Democrats want the Pax Americana to continue, the Trumpist leadership does not. Is that not enough of a policy difference to get Nikki Haley motivated?

With professionals moving left and the working class right, I also wouldn’t bet heavily on the GOP still being the party of free markets circa 2029. Leading populist lights in and around the Republican Party have some interesting ideas about how enterprise should serve “the common good” as they define it. If we end up with a ticket of 77-year-old Donald Trump and J.D. Vance, how strongly should dogmatic conservatives prefer a Vance presidency’s economic policy to Biden’s?

Except for immigration and a few totemic culture war issues like gun rights, there’s really no telling which way Donald Trump’s party will go on policy in the near future. Everything is negotiable in the search for votes apart from his core nationalist hobby horses; a conservative ideologue like Paul Ryan seems destined to be disappointed by what he gets on policy in the near term from the GOP if he continues to validate the populist project by mindlessly pulling the lever for Trump.

That’s Biden’s pitch to the RINOs, no policy pledges necessary.
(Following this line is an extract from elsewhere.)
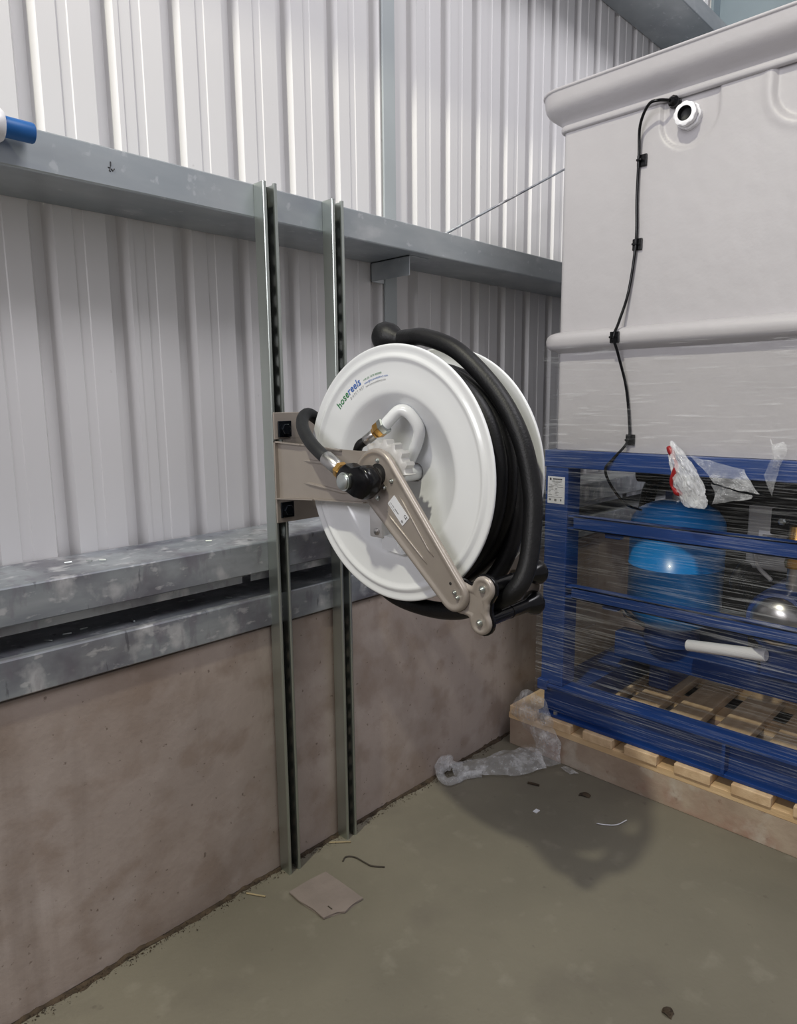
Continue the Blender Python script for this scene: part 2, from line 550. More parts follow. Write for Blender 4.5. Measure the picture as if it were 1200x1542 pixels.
# ------------------------------------------------------------------ steel rails on the wall
def rail(name, z0, z1, web_top, mt, label, x0=-3.0, x1=6.5, y0=0.0, group=None):
    """cold-rolled channel lying on its side: web top or bottom, flange to the room, turned lip"""
    t = 0.0022
    bm = bmesh.new()
    y1 = YC - 0.003
    if web_top:
        prof = [(y1, z1), (y0 + 0.004, z1), (y0 + 0.0012, z1 - 0.0012), (y0, z1 - 0.004), (y0, z0 + 0.003), (y0 + 0.003, z0), (y0 + 0.018, z0),
                (y0 + 0.018, z0 + t), (y0 + 0.004, z0 + t), (y0 + t, z0 + 0.004), (y0 + t, z1 - 0.005), (y0 + 0.005, z1 - t), (y1 - t, z1 - t),
                (y1 - t, z0), (y1, z0)]
    else:
        prof = [(y1, z0), (y0 + 0.004, z0), (y0 + 0.0012, z0 + 0.0012), (y0, z0 + 0.004), (y0, z1 - 0.003), (y0 + 0.003, z1), (y0 + 0.018, z1),
                (y0 + 0.018, z1 - t), (y0 + 0.004, z1 - t), (y0 + t, z1 - 0.004), (y0 + t, z0 + 0.005), (y0 + 0.005, z0 + t), (y1 - t, z0 + t),
                (y1 - t, z1), (y1, z1)]
    a = [bm.verts.new((x0, y, z)) for y, z in prof]
    b = [bm.verts.new((x1, y, z)) for y, z in prof]
    for i in range(len(prof)):
        j = (i + 1) % len(prof)
        bm.faces.new((a[i], a[j], b[j], b[i]))
    bm.faces.new(a)
    bm.faces.new(b)
    o = obj(name, bm, mt)
    tag(o, label, 'steel rail', 'galvanised side rails along the wall')
    return o

rail('side_rail', 3.075, 3.155, False, 'galv', 'highest galvanised steel rail above the grey tank at the top edge', y0=-0.045)
mid = rail('side_rail', 1.768, 1.848, False, 'galv', 'galvanised steel rail at the strut tops, with handwritten black mark')
ul = rail('side_rail', 0.876, 0.958, True, 'galv_dull', 'scuffed galvanised rail under the cladding, upper of the low pair')
x = -3.0
random.seed(2)
while x < 6.0:
    ln = random.uniform(0.35, 0.8)
    obj('inner_lip', newbox(x, min(6.4, x + ln), 0.0195, 0.0215, 0.853, 0.8765), 'galv_dull', ul)
    x += ln + random.uniform(0.02, 0.06)
rail('side_rail', 0.726, 0.810, True, 'galv_dull', 'scuffed galvanised rail resting on the concrete, lower of the low pair', y0=-0.005)
# marker writing on the rail
for pts in ([(0.691, 1.8195), (0.6905, 1.8105)], [(0.685, 1.8075), (0.6895, 1.8075), (0.6875, 1.801), (0.6905, 1.8005)], [(0.692, 1.806), (0.6945, 1.802), (0.6985, 1.8072)]):
    bm = newtube([(x, -0.0003, z) for x, z in pts], 0.0014, 6)
    obj('marker_writing', bm, 'ink', mid, label='handwritten black marker stroke')

# vertical sag bar and its cleat, brace rod
bar = thing('sag_bar', (1.735, 0.205, 0.96), 'narrow grey steel strap standing vertically against the cladding', 'steel bar')
for z0, z1 in ((1.85, 3.07), (0.962, 1.766)):
    obj('bar_length', newbox(1.700, 1.7545, 0.204, 0.2115, z0, z1, 0.001), 'strap', bar)
bm = bmesh.new()
box(bm, 1.640, 1.6425, 0.038, 0.212, 1.708, 1.7675)
box(bm, 1.640, 1.73, 0.038, 0.212, 1.765, 1.7675)
box(bm, 1.640, 1.73, 0.209, 0.212, 1.708, 1.7675)
cl = tag(obj('cleat', bm, 'galv'), 'small galvanised angle cleat hanging under the rail above the black stopper', 'bracket')
rod = tag(obj('brace_rod', newtube([(1.80, 0.05, 1.848), (2.95, 0.05, 2.412)], 0.0042, 8), 'galv_dull', smooth=True),
          'thin diagonal steel brace rod rising from the rail towards the tank', 'rod')
# corner column
bm = bmesh.new()
box(bm, 4.30, 4.50, -0.28, -0.265, 0.0, 4.5)
box(bm, 4.30, 4.50, 0.195, 0.21, 0.0, 4.5)
box(bm, 4.394, 4.406, -0.265, 0.195, 0.0, 4.5)
tag(obj('steel_column', bm, 'column'), 'blue-grey steel column behind the tank at the top right', 'column')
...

You can go on enabling the Bircher-fication of the American right by reliably rewarding it with your vote or you can draw a line in the sand until it loses enough elections to sober up out of desperation.

And if all else fails, the point about “norms” that my editor half-jokingly derided is more potent than he suggested. If Liz Cheney, Chris Christie, Mark Esper, and other Republicans show up to the Democratic convention this summer, fundamentally it won’t be because they’re worried that Trump will pull out of NATO if he’s reelected. (Although they are worried about that, no doubt.) It’ll be because they were mortified by his behavior in office, especially after the 2020 election, and can’t fathom giving him a second chance to wreak havoc on the constitutional order.

If voters care less about that than they do the prospects of another Trump tax cut, say, a summer of scolding by Joe Biden and a bunch of Republican surrogates probably won’t convince them otherwise. A country that’s given up caring about “norms” will come to ruin eventually, later if not sooner.